O Ministério Público Federal (MPF) recomendou à Universidade Federal de Uberlândia (UFU) que permita aos candidatos que participarem dos concursos públicos o acesso à informações e documentos produzidos pelos demais concorrentes, tais como folhas de resposta das provas discursivas, gravações das provas orais e documentação comprobatória de títulos dos aprovados.
De acordo com a recomendação, concursos públicos são eventos de natureza administrativa e devem receber o mesmo tratamento conferido aos demais atos praticados pela Administração Pública no que diz respeito à obrigação constitucional da publicidade, reforçada há cerca de três anos pela Lei de Acesso à Informação (Lei 12.527/2011), que estabeleceu a publicidade como regra e o sigilo como exceção.
“Na verdade, quando determinada pessoa formula requerimento para ter acesso às provas dos candidatos que concorrem com ela a uma vaga oferecida pela universidade, está exercendo um direito amplamente assegurado pela legislação brasileira, que garante ao indivíduo receber dos órgãos públicos as informações necessárias à defesa de seus direitos ou ao esclarecimento de situações de interesse pessoal”, explica o procurador da República Leonardo Andrade Macedo, autor da recomendação.
Normalmente, um candidato pede vista das provas dos concorrentes para cotejá-las com as suas, o que acaba constituindo uma espécie de controle administrativo e social dos atos da banca examinadora. Em provas discursivas e orais, por exemplo, a comparação das respostas dos candidatos é método importante na própria atribuição das notas. Por outro lado, nas provas de títulos, o acesso público permite a verificação, por critérios objetivos, da pontuação concedida a determinado candidato, afastando-se eventuais irregularidades.
“Ou seja, é direito do cidadão obter tais informações e dever do órgão público prestá-las, porque, como o Superior Tribunal de Justiça já reconheceu, concurso público, como o nome indica, exige a mais ampla e irrestrita transparência e publicidade, e quem nega acesso a informações pertinentes a concurso público mutila a própria essência do instituto. Além disso, a divulgação de informações de interesse público, independente mesmo de solicitações, visa, em primeiro lugar, possibilitar o controle social dos atos da administração pública”, afirma Leonardo Macedo.
Sigilo
A Universidade Federal de Uberlândia vem negando os requerimentos feitos por candidatos de vista das provas realizadas pelos concorrentes, sob o argumento de que tais documentos constituiriam “informação de caráter pessoal de cada candidato”. O MPF contesta tal entendimento e afirma que “exames, provas e quaisquer outros documentos e informações produzidos no curso de um processo seletivo de natureza pública para provimento de cargos e funções públicas ou acesso ao ensino público não estão compreendidos no âmbito de proteção do direito à privacidade, ressalvadas apenas as informações estritamente cadastrais, como endereços, telefones e documentos pessoais”.

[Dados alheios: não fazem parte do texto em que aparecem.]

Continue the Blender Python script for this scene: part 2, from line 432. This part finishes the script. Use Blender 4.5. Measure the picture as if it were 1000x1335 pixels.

Ainda segundo o Ministério Público Federal, a Lei de Acesso à Informação define informação sigilosa como “aquela submetida temporariamente à restrição de acesso público em razão de sua imprescindibilidade para a segurança da sociedade e do Estado (artigo 4º, III)”, o que de forma alguma guarda relação com o resultado de provas em concursos públicos.
Por sinal, o próprio STF já limitou o sentido de privacidade concedido a determinadas informações no âmbito do serviço público, ao julgar mandados de segurança interpostos contra a Lei de Acesso à Informação, que obrigou a divulgação das remunerações recebidas por servidores públicos nos portais da Transparência.
Em um dos casos, o ministro Luiz Fux afirmou que “o cidadão que decide ingressar no serviço público adere ao regime jurídico próprio da Administração Púbica, que prevê a publicidade de todas as informações de interesse da coletividade”. Em outro julgamento, o Ministro Ayres Britto disse que “para além da simples publicidade do agir de toda a Administração Pública, [o acesso à informação pública] propicia o controle da atividade estatal até mesmo pelos cidadãos”.
Para o MPF, fica claro, assim, que não existe nenhuma expectativa de sigilo por parte dos candidatos quanto aos documentos e informações produzidas no curso de uma seleção pública, pois ao aderir às regras do edital, o cidadão concorda com seus termos, especialmente aquele que prevê a possibilidade de apresentação de recursos. Foi dado prazo de 30 dias para que a UFU informe se irá acatar a recomendação.
O MPF advertiu que eventual descumprimento poderá acarretar futura responsabilização do reitor da universidade por ato de improbidade administrativa, já que, ao receber a recomendação, ele se torna ciente da ilicitude das práticas adotadas até o momento.